Walmart Strike: Black Friday Labor Protests Could Help Unions Make a Comeback


America is a country of two minds, and we’re not talking about the election anymore. When it comes to unions, we feel strongly. Depending on the situation however, we have a tendency to flip flop.

We’re pro union when it comes to sports — sometimes. When millionaire players are brattily asking for more millions, like the current NHL lockout, they don’t get much sympathy. But when the pro football referees went on strike for more reasonable pay, fans everywhere almost unanimously backed their demands, especially after the Seahawk replacement ref disaster.

The recent Chicago teacher’s strike pitting Mayor Rahm Emanuel against the unions was a case study in American’s ambivalence toward unions. Everyone wanted the best for the city’s kids, but whether or not the teachers were being selfish, or an instrumental part of their welfare was a matter of fiery debate.

Most recently, on Black Friday, thousands of Walmart employees collectively protested low wages, alleged unsafe working conditions, and unreasonable hours. This map from the Corporate Action Network shows that strikes occurred across the country. According to The Nation’s Josh Eidelson’s liveblog of the strikes, as of 2:00pm on Friday “there [were] Black Friday strikers in at least 100 cities and protests in forty-six states.”

Many American’s showed their support of the workers by signing online petitions that state, "This Black Friday, I'm standing in solidarity with Walmart workers on strike. I won't let Walmart silence them for speaking out about their working conditions." Others went even further and physically stood with workers on the picket line, or in nearby stations to provide food. 

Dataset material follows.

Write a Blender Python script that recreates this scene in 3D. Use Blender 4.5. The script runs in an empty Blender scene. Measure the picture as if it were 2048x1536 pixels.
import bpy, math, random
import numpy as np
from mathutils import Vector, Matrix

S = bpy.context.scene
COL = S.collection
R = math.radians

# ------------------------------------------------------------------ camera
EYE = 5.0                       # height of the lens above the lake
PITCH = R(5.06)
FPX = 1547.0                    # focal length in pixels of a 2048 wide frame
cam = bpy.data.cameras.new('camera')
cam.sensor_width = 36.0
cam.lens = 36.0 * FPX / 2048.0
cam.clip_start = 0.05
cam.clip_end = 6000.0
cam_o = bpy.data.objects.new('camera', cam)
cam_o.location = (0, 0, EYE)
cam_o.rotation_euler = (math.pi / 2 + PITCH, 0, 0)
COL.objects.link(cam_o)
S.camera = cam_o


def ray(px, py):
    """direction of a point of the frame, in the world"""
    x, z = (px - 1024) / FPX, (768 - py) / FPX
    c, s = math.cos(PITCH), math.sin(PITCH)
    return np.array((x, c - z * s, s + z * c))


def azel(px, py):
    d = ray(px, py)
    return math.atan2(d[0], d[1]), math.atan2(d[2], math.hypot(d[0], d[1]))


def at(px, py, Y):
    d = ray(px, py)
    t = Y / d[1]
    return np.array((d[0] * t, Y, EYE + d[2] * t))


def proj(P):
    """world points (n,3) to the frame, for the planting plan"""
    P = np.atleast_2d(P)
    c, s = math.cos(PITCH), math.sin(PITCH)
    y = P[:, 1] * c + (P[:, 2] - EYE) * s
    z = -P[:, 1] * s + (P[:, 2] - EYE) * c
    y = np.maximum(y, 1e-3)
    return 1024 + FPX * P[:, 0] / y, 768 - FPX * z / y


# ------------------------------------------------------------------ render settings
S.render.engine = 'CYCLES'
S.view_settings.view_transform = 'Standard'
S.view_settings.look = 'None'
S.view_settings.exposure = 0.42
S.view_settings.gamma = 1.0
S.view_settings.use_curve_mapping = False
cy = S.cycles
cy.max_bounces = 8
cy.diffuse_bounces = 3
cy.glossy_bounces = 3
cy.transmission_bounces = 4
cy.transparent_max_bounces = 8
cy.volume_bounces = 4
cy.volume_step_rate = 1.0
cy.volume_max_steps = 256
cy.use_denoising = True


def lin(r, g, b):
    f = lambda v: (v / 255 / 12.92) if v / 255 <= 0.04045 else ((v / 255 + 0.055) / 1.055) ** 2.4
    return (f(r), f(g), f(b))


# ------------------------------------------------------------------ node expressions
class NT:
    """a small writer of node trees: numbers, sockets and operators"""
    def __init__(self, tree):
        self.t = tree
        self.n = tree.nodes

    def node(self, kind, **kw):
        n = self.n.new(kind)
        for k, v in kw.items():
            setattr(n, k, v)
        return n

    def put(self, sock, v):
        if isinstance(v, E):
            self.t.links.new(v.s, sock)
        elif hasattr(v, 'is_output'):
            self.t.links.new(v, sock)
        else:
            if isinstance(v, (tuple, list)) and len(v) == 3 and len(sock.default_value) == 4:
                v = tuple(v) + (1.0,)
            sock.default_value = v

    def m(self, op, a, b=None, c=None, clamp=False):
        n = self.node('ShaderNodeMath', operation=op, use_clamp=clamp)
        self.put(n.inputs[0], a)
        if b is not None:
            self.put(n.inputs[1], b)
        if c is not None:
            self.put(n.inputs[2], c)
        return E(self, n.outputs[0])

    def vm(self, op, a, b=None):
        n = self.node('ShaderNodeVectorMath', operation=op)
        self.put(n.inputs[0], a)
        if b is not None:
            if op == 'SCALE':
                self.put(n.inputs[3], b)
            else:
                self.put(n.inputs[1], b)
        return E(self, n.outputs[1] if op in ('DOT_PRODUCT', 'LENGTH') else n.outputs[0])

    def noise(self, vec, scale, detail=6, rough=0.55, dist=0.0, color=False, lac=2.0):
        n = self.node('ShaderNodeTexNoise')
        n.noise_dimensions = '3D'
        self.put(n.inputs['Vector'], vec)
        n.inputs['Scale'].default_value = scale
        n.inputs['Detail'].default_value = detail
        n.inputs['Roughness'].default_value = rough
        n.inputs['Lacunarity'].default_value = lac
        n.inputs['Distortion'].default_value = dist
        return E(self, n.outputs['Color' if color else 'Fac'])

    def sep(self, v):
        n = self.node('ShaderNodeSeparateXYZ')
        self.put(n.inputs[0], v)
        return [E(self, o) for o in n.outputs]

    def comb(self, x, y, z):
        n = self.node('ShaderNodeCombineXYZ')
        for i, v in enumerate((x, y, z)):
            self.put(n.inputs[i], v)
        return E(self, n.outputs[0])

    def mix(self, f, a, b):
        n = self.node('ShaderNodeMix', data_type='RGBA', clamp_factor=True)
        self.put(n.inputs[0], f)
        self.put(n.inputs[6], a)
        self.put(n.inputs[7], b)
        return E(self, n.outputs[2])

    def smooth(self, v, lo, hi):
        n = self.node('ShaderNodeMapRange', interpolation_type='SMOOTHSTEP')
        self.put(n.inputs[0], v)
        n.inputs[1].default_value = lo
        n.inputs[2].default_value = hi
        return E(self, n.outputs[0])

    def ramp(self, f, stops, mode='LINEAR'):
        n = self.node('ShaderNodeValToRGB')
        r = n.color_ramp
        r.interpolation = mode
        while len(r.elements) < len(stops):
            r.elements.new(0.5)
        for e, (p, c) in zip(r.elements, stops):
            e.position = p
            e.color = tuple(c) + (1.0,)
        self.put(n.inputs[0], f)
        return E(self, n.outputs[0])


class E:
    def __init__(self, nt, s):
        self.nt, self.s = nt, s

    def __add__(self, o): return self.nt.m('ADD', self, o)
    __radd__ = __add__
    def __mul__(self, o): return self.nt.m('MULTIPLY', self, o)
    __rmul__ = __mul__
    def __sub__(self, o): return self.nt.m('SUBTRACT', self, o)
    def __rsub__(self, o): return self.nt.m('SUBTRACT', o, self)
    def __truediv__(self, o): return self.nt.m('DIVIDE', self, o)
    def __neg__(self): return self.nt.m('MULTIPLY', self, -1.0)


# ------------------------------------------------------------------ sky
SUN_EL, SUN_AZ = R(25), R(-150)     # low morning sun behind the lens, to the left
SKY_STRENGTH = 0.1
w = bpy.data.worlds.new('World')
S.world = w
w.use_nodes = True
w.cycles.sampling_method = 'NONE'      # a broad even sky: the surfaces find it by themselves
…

Tennessee reverend, Brian Merritt lead his congregation in prayer to “tear down systems where equality is a commodity traded on markets and only done if profitable. Restore dignity in our shared images. Lord, open up the gated communities. Restore humanity to those who live a little higher than the trailer park.” And the American Federation of Teachers (AFT) urged shoppers to boycott the store and its Black Friday sales.

But did they? Did Americans do the one thing that would give the strikers bargaining power — cut into sales profits? It appears not. The Huffington Post reported that although shoppers may be emotionally supportive, they still gave the mega chain their business. The same poor economy that is leading to worker cutbacks and abuses is also driving customers into the store in droves.

The site interviewed a shopper who confessed that, “her own low wages made her feel a sense of community with the striking Walmart workers, but those same wages also generated pressure to find and buy goods at low prices.” She bought a TV on layaway.

Then, there are those who are outright hostile to the strikers. Plenty of people, myself included, work on public holidays. The more subtle issue however is less about the number of hours, and more about the number of dollars. The comparison isn’t one-to-one. It’s about the amount paid. The problem of working demanding hours is a badge of honor for white-collar jobs, but an insult when employees are not making a living-wage. Low wages coupled with unreasonable hours lead to the strikers’ walk out, but many Americans feel that this is just a matter of course now.

However we feel about unions, most Americans agree that the right to a living-wage is something the most prosperous country on earth should be able to provide to those who are willing to work hard. 

Whether you feel like this:

Or like this:

Hopefully these strikes can be concluded with the workers able to live with dignity, and the company able to thrive. Often the two are mutually beneficial.